Macron versucht mit der nicht sehr überraschenden Ankündigung zweifellos, Frankreich aus dem Schussfeld der Kritik zu nehmen, nachdem es in der malischen Hauptstadt mehrfach zu antifranzösischen Kundgebungen gekommen war. Französische Generäle beklagen sich bitter, sie versuchten in einem aufreibenden Wüstenkrieg, Westafrika vor einer islamistischen Terrorherrschaft zu bewahren, würden aber von den Maliern wegen kolonialistischer Absichten gescholten; und auch die Europäer überließen den Franzosen gerne die gefährliche Frontarbeit.

Es gehört indes zu den französischen Widersprüchen, dass Paris das Heft in Westafrika selbst nicht aus der Hand geben will. Wenn Macron erklärt, die Franzosen sollten die Takuba-Mission "stärken", meint er damit zweifellos: anführen. Dass sich diese EU-Mission neuerdings auf die eigentliche Terrorbekämpfung konzentrieren soll, wie Macron sagte, ist auch kein Novum: Schon Barkhane hatte sich einzig dieser Aufgabe verschrieben. Wichtige französische Barkhane-Garnisonen wie etwa in Gao (Nordmali) dürften zudem Bestand haben.

Keine Wahl

In Paris herrscht die Meinung vor, Frankreich habe gar keine Wahl, als im Sahel militärisch präsent zu bleiben. "Wenn nicht wir, dann die Russen", sagen Pariser Diplomaten ohne Umschweife. Russische "Militärberater" und Soldaten der angeblich privaten russischen Truppe Wagner haben sich in den vergangenen Monaten in der sehr labilen Zentralafrikanischen Republik festgesetzt.

Im nur wenig solideren Vielvölkerstaat Mali haben mehrere Putschoffiziere russische Militärakademien absolviert. Der Einfluss Moskaus ist auch in anderen Sahelländern spürbar. Der russische Präsident Wladimir Putin warte nur darauf, dass die Franzosen ganz aus Mali abzögen, hört man in Paris.

Macron will diesen Umstand beim G7-Treffen diskret zur Sprache bringen. Er will, dass die USA weiterhin die Luftüberwachung der Region beisteuern; Deutschland soll die regionalen Truppen stärker unterstützen.

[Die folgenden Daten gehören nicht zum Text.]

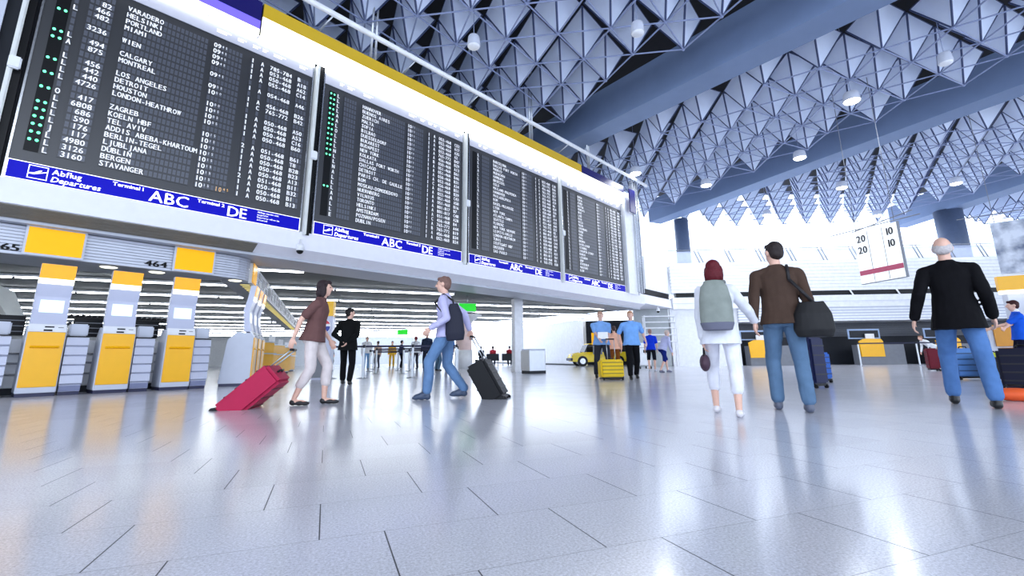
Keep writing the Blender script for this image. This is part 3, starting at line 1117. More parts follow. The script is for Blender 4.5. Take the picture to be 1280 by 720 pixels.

Die Skepsis wächst allerdings in Berlin wie Washington. Auch in Paris meinte der einflussreiche Militärexperte Jean-Dominique Merchet, der französische Einsatz im Sahel sei "nicht nur nicht gewinnbar, sondern schon verloren".

Falls er recht hat, würde Barkhane als weiteres westliches Debakel nach Afghanistan oder Vietnam in die Geschichte eingehen. (Stefan Brändle aus Paris, 12.6.2021)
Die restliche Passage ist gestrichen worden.